The Collapse of the Austro-Hungarian Empire

The Austro-Hungarian Empire was formed in 1867. It was one of the great powers on the world stage of the nineteenth and early twentieth centuries. But it was weakened by the fact that many of its different ethnic groups were seeking to have their own nation. As a result of the First World War the Austro-Hungarian Empire collapsed. Out of its ruins rose the nations of Czechoslovakia and Yugoslavia.

The Collapse of the Ottoman Empire

The Ottoman Empire had been a major player in world history for over six centuries. At its geographical high point, it controlled much of Western Asia, North Africa, Southeast Europe, the Horn of Africa, and the Caucasus. But as the armies of the Allied Powers advanced through the Middle East in the latter part of the First World War, the centuries-old empire began to collapse. Its collapse would bring about the creation of the Middle East as we now know it, including the emergence of the modern nation-states of Lebanon, Jordan, Saudi Arabia, and Israel, to name but a few.

The Collapse of the Russian Empire

The rule of the Russian czars had begun centuries before the First World War. The Russian Empire had been one of the largest empires in world history. In the nineteenth century its dominion reached from the Baltic Sea on the west to the Pacific Ocean on the east, and from the Black Sea on the south to the Arctic Ocean on the north. Only the British and Mongol empires had more land, and only China and the British Empire had more people.

But Russia’s entrance into the First World War had resulted in severe military setbacks and economic disintegration. Discontent among soldiers and civilians alike reached crisis levels, and in the spring of 1917 revolution broke out in the city of Petrograd. Czar Nicholas abdicated the throne and the Russian Empire collapsed. In the autumn of 1917 the Bolsheviks, under the leadership of Vladimir Lenin, began the “October Revolution” and overthrew the Provisional Government. It was a watershed of history, the beginning of the first communist state, the birth of what would be called the “Soviet Union.”

 

Each collapse was caused by the war, either by its process or its outcome. But for most of the war’s duration, the outcome—and thus the majority of these collapses—was far from certain. What changed that? What proved to be the turning point?

1917: The Turning Point

From its earliest days as a nation America had sought to avoid entanglement in the affairs of other nations. With regard to global affairs, the nation had largely pursued a policy of nonintervention.
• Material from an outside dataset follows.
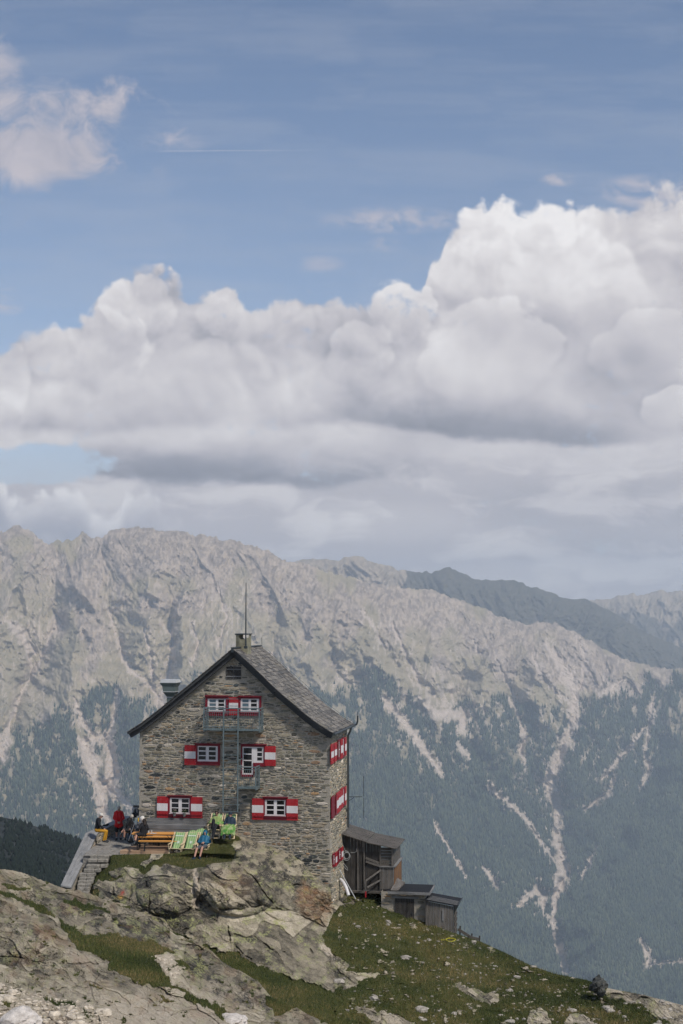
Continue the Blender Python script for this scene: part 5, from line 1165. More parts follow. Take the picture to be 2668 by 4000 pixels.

It sought to maintain this policy in the face of the First World War. But in the spring of 1917, after a series of German submarine attacks on US merchant ships, America declared war on Germany.

The year 1917 is considered a turning point not only of the First World War but of world history. America’s entrance into the war changed the balance of power and virtually ensured the defeat of the Central Powers and thus the collapse of empires.

The Shemitah year had begun on September 28, 1916, and concluded September 16, 1917. America entered World War I on April 6, 1917. Thus this pivotal event in American history and world history took place as part of the Shemitah. It would help bring about the collapse of three empires. The only collapse not affected by America’s entrance was that of the Russian Empire. But the Russian Empire had collapsed in the same pivotal year, 1917, in the spring—and thus was part of the Shemitah year. In fact, these two pivotal events, the Russian Revolution and America’s entrance into the First World War, not only both happened during the Shemitah, but they also happened within three weeks of each other.

The Nullification of Four Empires

Each one of the four collapses would dramatically alter the course of modern history. The collapse of the German and Austrian Empires would set the stage for the rise of Nazism and the Second World War. The collapse of the Ottoman Empire would set the stage for the conflicts of the Middle East. And the collapse of the Russian Empire would set the stage for the global spread of Communism and the Cold War. Each one of the four collapses was either brought about or ensured by the events of the Shemitah of 1917, or was itself one of those events.

The impact of the Shemitah is to bring nullification and the wiping away of that which has been built up. In its most global application this wiping away extends not only to economic and financial structures, but to physical structures and powers as well. By the end of the First World War the European landscape was filled with the ruins. From the Western Front to the Eastern Front, from the Balkans to the Middle East, that which had been built up was wiped away. And on a larger scale, two empires that had taken decades to build up, and two others that had taken centuries, had now, likewise, been wiped away.

The Beginning of Sunset

But there was yet another collapse connected to the First World War and to the pivotal events of 1917. The greatest of all colonial powers was the British Empire. It had begun in the late sixteenth century. At its height, it had controlled almost one quarter of the world’s land area, and one out of every five people on the planet lived under its dominion. Immediately after the war the empire reached its greatest geographical extent. It had been called “the empire on which the sun never sets.” But the sun was about to set.

We have already seen the first sign of this decline at the time America built its first high tower and the title of “world’s greatest economy” departs from the British Empire and moves to the New World. But as far as the decline of the empire itself, it is dated to the First World War. Going into the war, Britain had been the world’s greatest creditor nation. But the war had decimated the British economy and consumed its national credit. The world’s greatest creditor nation was now in debt. The financial disintegration would reach its peak in the war’s latter part, when the empire approached near bankruptcy. When did that take place? It happened in 1917, the Year of the Shemitah. After the war Britain would find itself increasingly unable to maintain its empire. The decline, at first, would be subtle, but by the century’s midpoint it would turn into a full and ultimately total collapse.

The Rising Power

We have seen several falls linked to the Year of the Shemitah. But was there a rise? There was. While kingdoms and empires were falling, one was rising.

The First World War had drained the British Empire of financial and economic power, but it had the reverse effect on the United States. When the war broke out, America was a debtor nation. But when the war was over, America had not only ceased to be a debtor nation but had become the greatest creditor nation in the world. The British Empire, along with other world powers, was now heavily indebted to America.